Ana Defillo’s “A Bustle.com Writer Responds to Its Critics” in Flavorwire
While there’s certainly a lot of bandwagon riff-raff that comes along with the Twittersphere, here’s an example of the way social media can enable productive discourse. Ana Defillo’s response to the maelstrom of criticism Bustle.com received is balanced, articulate and insightful. While I’m not 100% swayed, she makes a lot of excellent points about the unjust nature of the criticism while still valuing it and taking it seriously. I think the best defense of Bustle is Defillo’s argument itself; if Bustle is fostering the development a voice like hers, it makes me feel much more kindly towards the site. (But of course, in my ideal world a woman like Defillo would be Bustle.)
–Lauren
Sarah Hepola’s “A Good Angle Is Hard to Find” in The Morning News
Almost as ubiquitous as the selfie, it seems, is the thoughtful (or not-so-thoughtful) article about the selfie: “Is it a harmless fad or a dangerous sign of western society’s growing narcissism?”, “Self-expression or a malady of the techno-savvy world?”, etc.
This one, though, is good. Sarah Hepola manages to maintain a tone just flippant enough that her musings and insights – on celebrity, vanity, self-image, self-containment – hit harder. Midway through the piece I found myself feeling weirdly deep sympathy for Kim Kardashian and Justin Bieber: “Bieber’s selfies (10.5 million followers) tell a specific narrative, too. He often looks surprised, as though someone just wrested him from a nap, and he shoots pictures of his tattoos and his six-pack abs. Look how unscripted I am. Look how tough.” – quite an accomplishment.
Hepola looks out at the world – the world in which to take a self-portrait by the side of the road, to pull funny or faux-sexy faces at your phone in ill-lit nightclub bathrooms, to sit at your laptop awaiting validation in the form of a like or some badly-punctuated praise, is de rigueur – and captures an overriding sense of vulnerability. The selfie is no different, really, than the tweet or the carefully maintained blog or the series of photos you take of your neighborhood, the eggs Benedict at your your favorite cafe, the shaft of sunlight hitting the untreated wooden floorboards in your living room. It’s all about editing, curating, controlling a narrative. We’re all politicians in our own lives, anxious to win the affection of others, anxious to seem a certain way. Some of us take pictures of ourselves; some of us write about ourselves; some of us even do both.
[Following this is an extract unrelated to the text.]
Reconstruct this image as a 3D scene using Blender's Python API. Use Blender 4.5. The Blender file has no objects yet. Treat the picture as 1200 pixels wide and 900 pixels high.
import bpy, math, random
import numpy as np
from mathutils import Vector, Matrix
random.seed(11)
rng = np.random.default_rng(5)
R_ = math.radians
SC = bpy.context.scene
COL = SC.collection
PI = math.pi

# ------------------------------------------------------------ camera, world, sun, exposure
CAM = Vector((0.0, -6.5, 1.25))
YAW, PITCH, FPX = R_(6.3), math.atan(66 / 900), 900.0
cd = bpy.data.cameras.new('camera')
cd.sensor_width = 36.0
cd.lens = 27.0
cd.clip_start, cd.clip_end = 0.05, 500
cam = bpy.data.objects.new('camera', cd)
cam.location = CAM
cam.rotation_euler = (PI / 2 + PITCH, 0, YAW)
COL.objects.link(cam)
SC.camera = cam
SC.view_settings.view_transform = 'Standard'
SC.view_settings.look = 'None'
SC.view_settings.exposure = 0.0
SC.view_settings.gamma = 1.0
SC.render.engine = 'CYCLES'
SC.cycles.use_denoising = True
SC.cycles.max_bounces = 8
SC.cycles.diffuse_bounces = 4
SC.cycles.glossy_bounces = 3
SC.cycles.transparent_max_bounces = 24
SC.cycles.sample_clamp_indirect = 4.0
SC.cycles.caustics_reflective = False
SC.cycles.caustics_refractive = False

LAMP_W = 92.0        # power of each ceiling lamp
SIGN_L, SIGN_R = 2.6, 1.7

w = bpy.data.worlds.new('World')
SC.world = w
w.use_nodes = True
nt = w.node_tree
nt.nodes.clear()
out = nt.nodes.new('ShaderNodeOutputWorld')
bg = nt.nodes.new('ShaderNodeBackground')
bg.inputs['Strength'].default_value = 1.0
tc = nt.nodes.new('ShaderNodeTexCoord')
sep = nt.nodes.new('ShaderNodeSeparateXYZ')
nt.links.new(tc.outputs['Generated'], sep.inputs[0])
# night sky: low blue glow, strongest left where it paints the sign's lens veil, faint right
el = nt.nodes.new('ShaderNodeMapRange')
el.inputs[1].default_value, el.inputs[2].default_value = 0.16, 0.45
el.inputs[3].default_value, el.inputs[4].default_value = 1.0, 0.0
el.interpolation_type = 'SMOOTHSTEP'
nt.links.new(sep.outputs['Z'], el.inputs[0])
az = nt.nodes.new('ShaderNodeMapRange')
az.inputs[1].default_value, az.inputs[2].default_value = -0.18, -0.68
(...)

Recently, a friend told me she didn’t like pictures of herself because she never looked the way she thought she did in her head. I think this pretty much describes the universal horror that is looking at your own photos, and that’s why I love the selfie so much. It gives you all the controls to the story you are telling. You can delete the unflattering moments. You can crop and flatter in umpteen ways. The cruel world never gave us the option of editing our own flawed human selves. Can we really be blamed for wishing we could?
Nell Boeschenstein’s “I Want You to Want Me” in The Rumpus
Nell Boeschenstein chronicles the way that online interactions mediate our lives via her virtual relationship with artist Jonathan Harris. In an age where so much interaction is virtual, I think she captures the yearning produced, the I-Want-You-to-Want-Me feeling that we experience as we find ourselves living more and more in a virtual world. Boeschenstein writes:
On a basic level, the impulse to watch each other is not creepy. Sometimes we watch each other voyeuristically, sometimes we watch over each other protectively, sometimes those lines are blurred. When it comes right down to it, we are all armchair anthropologists, watching each other and hoping to learn something in the process. The Internet simply facilitates the impulse. The range of things you can learn about a person on the Internet are so different from the range of things you can learn about someone by watching them eat lunch at the table next to you for an hour. One way is a socially acceptable way of watching someone, the other is not.
More virtual knowledge about a person doesn’t necessarily lead anywhere, leaving many of us lonelier than we expected.